* Records contained in a dataset:
+ + + + +
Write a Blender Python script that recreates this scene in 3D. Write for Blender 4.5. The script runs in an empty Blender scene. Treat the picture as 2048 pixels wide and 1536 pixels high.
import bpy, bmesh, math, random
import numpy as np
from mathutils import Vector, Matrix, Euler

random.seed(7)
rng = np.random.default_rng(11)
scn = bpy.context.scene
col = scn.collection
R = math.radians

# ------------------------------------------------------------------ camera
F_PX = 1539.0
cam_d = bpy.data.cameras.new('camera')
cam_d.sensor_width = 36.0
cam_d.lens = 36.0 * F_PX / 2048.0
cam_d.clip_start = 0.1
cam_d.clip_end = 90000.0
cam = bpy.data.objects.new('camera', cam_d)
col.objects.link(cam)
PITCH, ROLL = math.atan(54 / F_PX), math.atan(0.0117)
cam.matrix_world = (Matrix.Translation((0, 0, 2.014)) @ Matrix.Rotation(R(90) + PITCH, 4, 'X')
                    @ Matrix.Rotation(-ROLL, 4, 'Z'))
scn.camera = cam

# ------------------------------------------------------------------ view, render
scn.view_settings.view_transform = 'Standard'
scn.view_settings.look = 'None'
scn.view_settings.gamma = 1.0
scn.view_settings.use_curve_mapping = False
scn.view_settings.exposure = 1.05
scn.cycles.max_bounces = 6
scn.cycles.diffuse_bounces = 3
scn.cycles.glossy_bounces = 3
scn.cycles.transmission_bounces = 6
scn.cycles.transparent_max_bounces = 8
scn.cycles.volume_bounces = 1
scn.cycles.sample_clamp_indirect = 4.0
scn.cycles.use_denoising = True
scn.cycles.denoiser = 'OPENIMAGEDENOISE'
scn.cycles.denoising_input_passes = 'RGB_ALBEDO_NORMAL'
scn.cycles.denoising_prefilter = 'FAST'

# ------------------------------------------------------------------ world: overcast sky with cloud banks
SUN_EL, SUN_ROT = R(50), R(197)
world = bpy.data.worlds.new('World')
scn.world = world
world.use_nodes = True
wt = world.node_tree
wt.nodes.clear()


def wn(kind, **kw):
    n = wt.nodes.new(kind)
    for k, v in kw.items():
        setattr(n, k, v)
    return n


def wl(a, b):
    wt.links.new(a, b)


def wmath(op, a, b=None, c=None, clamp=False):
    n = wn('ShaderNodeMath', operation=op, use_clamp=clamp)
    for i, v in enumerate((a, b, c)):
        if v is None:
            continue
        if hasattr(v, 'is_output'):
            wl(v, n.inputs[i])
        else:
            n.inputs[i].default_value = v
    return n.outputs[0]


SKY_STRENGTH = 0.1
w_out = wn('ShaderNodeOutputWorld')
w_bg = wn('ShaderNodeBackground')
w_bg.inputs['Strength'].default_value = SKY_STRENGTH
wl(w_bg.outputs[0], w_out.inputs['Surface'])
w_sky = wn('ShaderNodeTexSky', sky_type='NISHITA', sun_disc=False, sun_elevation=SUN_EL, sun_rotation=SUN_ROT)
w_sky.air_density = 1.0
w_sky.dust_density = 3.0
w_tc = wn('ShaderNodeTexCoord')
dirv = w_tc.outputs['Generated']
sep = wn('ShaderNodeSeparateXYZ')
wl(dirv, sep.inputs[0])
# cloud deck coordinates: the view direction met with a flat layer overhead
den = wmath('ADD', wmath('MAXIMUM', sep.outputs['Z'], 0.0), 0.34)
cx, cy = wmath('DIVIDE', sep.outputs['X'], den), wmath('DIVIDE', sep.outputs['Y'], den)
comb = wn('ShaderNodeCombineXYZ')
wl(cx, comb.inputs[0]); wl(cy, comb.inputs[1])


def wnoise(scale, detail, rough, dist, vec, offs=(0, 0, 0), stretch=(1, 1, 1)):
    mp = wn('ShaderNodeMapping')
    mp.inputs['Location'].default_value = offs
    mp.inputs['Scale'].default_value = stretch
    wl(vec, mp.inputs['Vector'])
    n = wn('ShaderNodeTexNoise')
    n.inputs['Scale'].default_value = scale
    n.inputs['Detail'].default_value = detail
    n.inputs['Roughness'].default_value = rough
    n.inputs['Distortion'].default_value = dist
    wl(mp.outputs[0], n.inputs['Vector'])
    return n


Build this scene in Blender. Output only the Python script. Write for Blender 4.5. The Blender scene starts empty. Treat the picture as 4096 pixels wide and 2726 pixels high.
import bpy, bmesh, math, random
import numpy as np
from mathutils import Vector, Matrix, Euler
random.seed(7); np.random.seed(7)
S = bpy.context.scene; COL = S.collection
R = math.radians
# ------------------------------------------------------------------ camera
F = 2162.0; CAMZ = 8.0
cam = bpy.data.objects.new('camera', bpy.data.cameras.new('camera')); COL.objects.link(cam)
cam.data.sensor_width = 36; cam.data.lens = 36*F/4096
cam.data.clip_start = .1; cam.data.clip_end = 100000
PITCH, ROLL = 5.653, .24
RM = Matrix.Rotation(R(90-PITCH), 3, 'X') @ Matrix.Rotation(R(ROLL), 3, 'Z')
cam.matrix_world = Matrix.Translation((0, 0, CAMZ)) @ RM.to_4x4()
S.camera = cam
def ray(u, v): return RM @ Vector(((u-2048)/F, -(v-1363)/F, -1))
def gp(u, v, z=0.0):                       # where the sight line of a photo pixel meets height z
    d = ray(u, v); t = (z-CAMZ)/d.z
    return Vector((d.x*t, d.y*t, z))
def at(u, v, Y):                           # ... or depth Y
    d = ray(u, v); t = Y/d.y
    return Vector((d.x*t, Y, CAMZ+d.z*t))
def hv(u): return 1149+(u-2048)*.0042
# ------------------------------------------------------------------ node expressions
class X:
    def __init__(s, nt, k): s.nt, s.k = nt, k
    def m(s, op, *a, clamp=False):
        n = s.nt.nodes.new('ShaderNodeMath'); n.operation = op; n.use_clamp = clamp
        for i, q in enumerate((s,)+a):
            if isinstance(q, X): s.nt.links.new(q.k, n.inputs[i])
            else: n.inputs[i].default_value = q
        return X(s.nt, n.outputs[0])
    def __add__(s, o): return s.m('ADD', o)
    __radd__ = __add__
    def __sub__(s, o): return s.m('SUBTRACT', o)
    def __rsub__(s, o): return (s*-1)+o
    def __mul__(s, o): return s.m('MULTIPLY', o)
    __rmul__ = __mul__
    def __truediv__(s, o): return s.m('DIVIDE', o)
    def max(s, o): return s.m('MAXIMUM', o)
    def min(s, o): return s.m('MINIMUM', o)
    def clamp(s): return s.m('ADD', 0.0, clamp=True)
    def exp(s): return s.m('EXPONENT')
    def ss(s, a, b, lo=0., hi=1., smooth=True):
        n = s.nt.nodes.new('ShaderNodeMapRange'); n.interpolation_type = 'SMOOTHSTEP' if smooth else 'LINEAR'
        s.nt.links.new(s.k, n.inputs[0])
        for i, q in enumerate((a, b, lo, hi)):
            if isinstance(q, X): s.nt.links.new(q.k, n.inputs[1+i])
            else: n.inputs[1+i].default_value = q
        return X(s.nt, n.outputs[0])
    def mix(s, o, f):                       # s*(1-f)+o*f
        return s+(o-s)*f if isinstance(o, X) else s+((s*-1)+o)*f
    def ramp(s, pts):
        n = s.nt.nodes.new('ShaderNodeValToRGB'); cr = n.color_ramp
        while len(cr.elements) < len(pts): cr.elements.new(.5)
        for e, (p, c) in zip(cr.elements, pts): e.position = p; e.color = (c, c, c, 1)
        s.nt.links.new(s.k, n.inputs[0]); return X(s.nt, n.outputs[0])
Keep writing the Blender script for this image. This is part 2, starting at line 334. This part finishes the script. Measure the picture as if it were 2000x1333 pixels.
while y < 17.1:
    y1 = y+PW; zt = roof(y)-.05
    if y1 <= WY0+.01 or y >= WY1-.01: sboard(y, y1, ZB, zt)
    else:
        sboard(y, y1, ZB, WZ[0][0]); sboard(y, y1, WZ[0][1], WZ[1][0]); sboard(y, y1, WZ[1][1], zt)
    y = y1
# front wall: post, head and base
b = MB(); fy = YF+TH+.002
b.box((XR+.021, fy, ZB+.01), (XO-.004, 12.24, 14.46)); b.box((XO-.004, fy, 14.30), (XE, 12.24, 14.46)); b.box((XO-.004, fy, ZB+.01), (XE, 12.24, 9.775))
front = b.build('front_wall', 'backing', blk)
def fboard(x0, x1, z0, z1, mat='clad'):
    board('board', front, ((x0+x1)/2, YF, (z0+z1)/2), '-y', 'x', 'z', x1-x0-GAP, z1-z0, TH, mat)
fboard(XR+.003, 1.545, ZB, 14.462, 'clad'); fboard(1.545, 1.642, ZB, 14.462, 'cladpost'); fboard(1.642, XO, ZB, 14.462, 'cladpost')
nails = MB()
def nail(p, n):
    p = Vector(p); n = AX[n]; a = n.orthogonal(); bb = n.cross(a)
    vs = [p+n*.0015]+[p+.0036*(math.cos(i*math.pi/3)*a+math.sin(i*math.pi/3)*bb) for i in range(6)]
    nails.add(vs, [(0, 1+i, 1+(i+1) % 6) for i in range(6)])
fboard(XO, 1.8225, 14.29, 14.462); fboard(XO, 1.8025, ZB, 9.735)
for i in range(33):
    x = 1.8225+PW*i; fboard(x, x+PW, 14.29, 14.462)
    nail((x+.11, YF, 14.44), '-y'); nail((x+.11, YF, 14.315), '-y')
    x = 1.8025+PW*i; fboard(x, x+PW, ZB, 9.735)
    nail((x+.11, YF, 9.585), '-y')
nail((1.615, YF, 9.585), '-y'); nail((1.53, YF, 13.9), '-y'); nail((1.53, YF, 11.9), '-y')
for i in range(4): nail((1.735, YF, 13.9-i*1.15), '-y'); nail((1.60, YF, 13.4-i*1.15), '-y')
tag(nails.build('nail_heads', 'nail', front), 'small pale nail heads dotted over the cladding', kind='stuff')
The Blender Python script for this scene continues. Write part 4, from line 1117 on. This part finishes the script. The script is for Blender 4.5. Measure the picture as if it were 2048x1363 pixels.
+ + + + +
Give the lines again, exactly as they stand, from the beginning of the data through the line with "scn.camera = cam".

* Reply to the task:
Write a Blender Python script that recreates this scene in 3D. Write for Blender 4.5. The script runs in an empty Blender scene. Treat the picture as 2048 pixels wide and 1536 pixels high.
import bpy, bmesh, math, random
import numpy as np
from mathutils import Vector, Matrix, Euler

random.seed(7)
rng = np.random.default_rng(11)
scn = bpy.context.scene
col = scn.collection
R = math.radians

# ------------------------------------------------------------------ camera
F_PX = 1539.0
cam_d = bpy.data.cameras.new('camera')
cam_d.sensor_width = 36.0
cam_d.lens = 36.0 * F_PX / 2048.0
cam_d.clip_start = 0.1
cam_d.clip_end = 90000.0
cam = bpy.data.objects.new('camera', cam_d)
col.objects.link(cam)
PITCH, ROLL = math.atan(54 / F_PX), math.atan(0.0117)
cam.matrix_world = (Matrix.Translation((0, 0, 2.014)) @ Matrix.Rotation(R(90) + PITCH, 4, 'X')
                    @ Matrix.Rotation(-ROLL, 4, 'Z'))
scn.camera = cam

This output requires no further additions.